532 「恨みを乗り越え、創造的に」・・・「ニーチェ『ツァラトゥストラ』(NHK100分de名著)」(西研著、NHK出版、2011年)

 

 「あの人のしたあのことは赦せない」「あの人があんなことをしなければ、ぼくはこんなひどい目に遭うことはなかった」「ぼくは苦しい。あの人にあれだけは認めさせて謝らせるしかない」

 

 こういう恨み言、復讐心、ニーチェの言葉ではルサンチマン、を持ちつづけていると、西研さんの言い方では、わたしたちは「自分を腐らせてしまう」(p.29)のです。その結果、人生を、創造的に生きることができません。

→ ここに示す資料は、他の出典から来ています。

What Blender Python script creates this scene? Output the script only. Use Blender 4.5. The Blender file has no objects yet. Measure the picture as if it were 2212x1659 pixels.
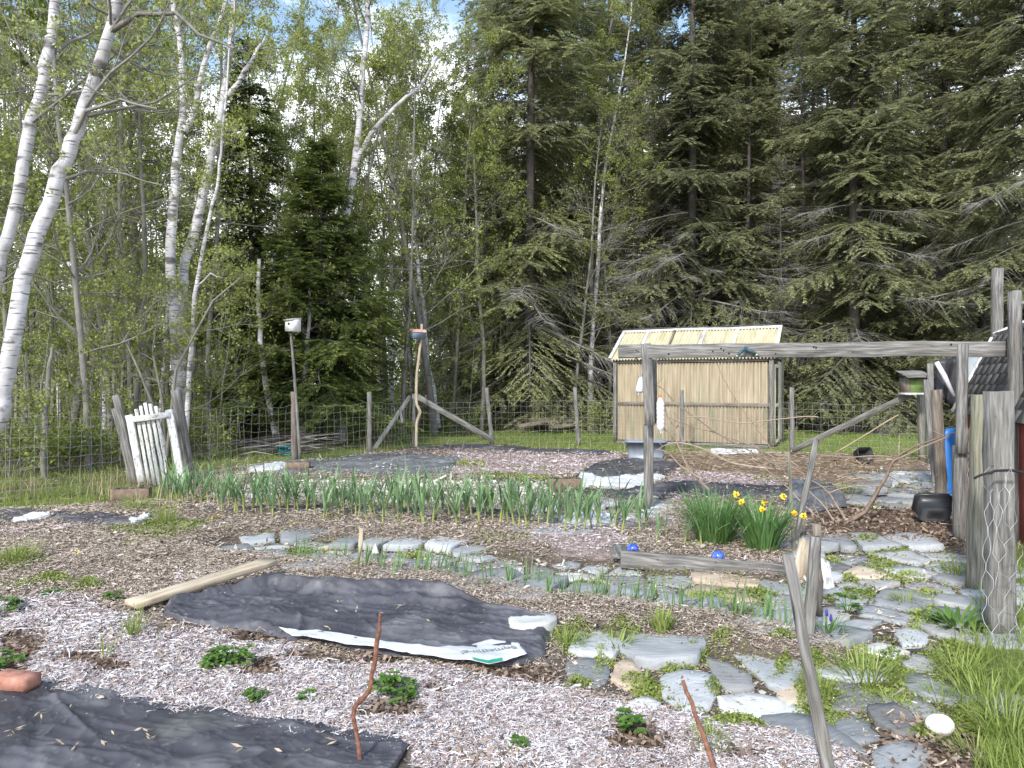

しかしルサンチマンに浸って何もせずにいたり、むしろ、破壊したりするよりも、自分が喜べるような新しい何かを創造していく、べつに何かを創らなくても、前向きに生きていく方が人生はよほどゆたかになるのです。

 「もしもっと人がぼくを認めていたら」「もっと社会や組織がまともであれば」と毒を吐くのではなく、「自分の人生を『これでよし、もう一度』と肯定する」(p.66)ことが、ニーチェの言う永遠回帰の要だと西さんは言います。

 そんなことはできない、こんな人生をもう一度、いわんや、永遠に繰り返すなんてごめんだ、とぼくなどは思いますが、西さんによれば、「人生のなかで一度でもほんとうに素晴らしいことがあって、心から生きていてよかったと思えるならば、もろもろの苦悩も引き連れてこの人生を何度も繰り返すことを欲しうる」(p.66)のです。

 それから、自分の人生を呪うならば呪うべきだ、ともニーチェは言っているそうです。そう言ってもらうと、永遠回帰の考え方との距離が縮まる気がします。呪ってもよい、しかし、「一つでも心からうれしいことがあって『然り(イエス)』といったならば、ほかの苦悩もひきつれて、この人生に『然り』と言ったことになる」(p.77)というのです。

 

 ところで、ルサンチマンに負けないとか、人生のたった一度の良かったことを受け入れるとかはよいのですが、ニーチェの言う「強者」や「超人」の考え方にはすこし問題もあると西さんは言います。

 

 ルサンチマンを乗り越える創造性は、孤立よりも「語り合う関係」(p.94)から生まれるものだと。そうであれば、ニヒルにも思える姿を取らないでもニーチェの思想を受け継ぐことができる可能性が開かれることでしょう。ルサンチマン抜きで語り合える人がいれば。いや、ひとりやふたりはいるし、すこし嫌なことがあった人とでも嫌なことなしに過ごせる時間もあったではないですか。